Me tienes en tanta estima que me has llamado para colaborar contigo. Me confías lo más precioso que tienes, la Palabra, que está al comienzo de todo: de la creación, de la redención, de la santificación. Perdóname, te lo ruego, la superficialidad con que me pongo ante tu don y ante la misión que me propones. Perdóname las incertidumbres y las resistencias. Estas expresan que vivo más replegado en mí mismo que «capturado» en mi corazón por la gran benevolencia que me muestras.
CONTEMPLATIO
Imita a la tierra, oh hombre, y produce también tú tus frutos para no ser inferior a las cosas materiales. La tierra produce frutos, pero no puede gozarlos y los produce para tu beneficio. Tú, en cambio, puedes recoger para tu propio beneficio todo lo que vas produciendo. Si has dado al hambriento, se vuelve tuyo todo lo que le has dado; más aún: vuelve a ti incrementado. En efecto, del mismo modo que el trigo que cae en tierra actúa en beneficio de aquel que lo ha sembrado, así también el pan dado al hambriento reporta muchos beneficios. Que lo que constituye su fin para la agricultura sea, pues, para ti el criterio de la siembra espiritual. Tú no conoces más que una frase: «No tengo nada y no puedo dar nada, porque no tengo bienes». En efecto, eres verdaderamente pobre; es más, estás privado de todo verdadero bien. Eres pobre de amor, pobre de humanidad, pobre de fe en Dios, pobre de esperanza en las realidades eternas. Muéstrate activo en el bien. Entonces te aprobará Dios, te alabarán los ángeles, te proclamarán bienaventurado todos los hombres que han existido desde la creación del mundo en adelante (Basilio Magno, Homilía sobre la caridad 3, 6, en PG 266-267.275).
ACTIO
Repite con frecuencia y vive hoy la Palabra:
«Tú me conoces, oh Dios, y me amas desde siempre» (cf. Jr 1,5).
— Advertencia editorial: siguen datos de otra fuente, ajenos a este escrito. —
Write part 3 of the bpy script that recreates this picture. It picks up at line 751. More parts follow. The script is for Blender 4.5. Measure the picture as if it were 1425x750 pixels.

PARA LA LECTURA ESPIRITUAL
«Entré en aquella capilla por casualidad, sin angustias metafísicas, sin inquietudes, sin problemas personales, sin disgustos amorosos: no era yo más que un ateo tranquilo, marxista, un joven despreocupado y un poco superficial que tenía en su programa aquella noche un encuentro galante», me contó también a mí. «Salí de allí diez minutos después, tan sorprendido de encontrarme de repente católico como lo hubiera estado si me hubiera descubierto jirafa o cebra a la salida del zoo. Precisamente porque sabía que nadie me habría creído, callé durante más de treinta años, trabajé duro para hacerme un nombre como periodista y escritor y poder esperar así no ser tomado por loco cuando hubiera pagado mi deuda: contar lo que me había sucedido». Para algunos, este hombre [André Frossard] es un problema; para otros, un enigma: un periodista de éxito, uno de los más conocidos y temidos de Francia, que sale con un libro en el que anuncia, con una seguridad inexpugnable, que Dios es una evidencia, un hecho, una Persona encontrada de manera inesperada por el camino [...].
«La Cosa» tuvo lugar en Sudamérica, en un congreso: una caída sobre el borde de cemento de una piscina, una fractura, la larguísima espera de socorro. [Louis Pawels] añade: «Estaba solo, todos habían vuelto al albergue para la comida. Mientras me desplomaba en tierra, sentí que no estaba cayendo por casualidad: advertí con claridad que «Alguien» me había empujado. Y lo había hecho para decirme «algo». Yacía abandonado sobre el cemento, fracturado. El dolor era lancinante; sin embargo, me invadió una inmensa, una inexplicable alegría. Cuando, por fin, acudió alguien y me llevaron en camilla, mi cuerpo estaba herido, pero mi alma exultaba. Era como si aconteciera el nacimiento de Cristo para mí, en aquel mismo momento: era mi Navidad, una Navidad en septiembre. Por vez primera en mi vida, conocí la alegría» (V. Messori, Inchiesta sul cristianesimo, Turín 1987).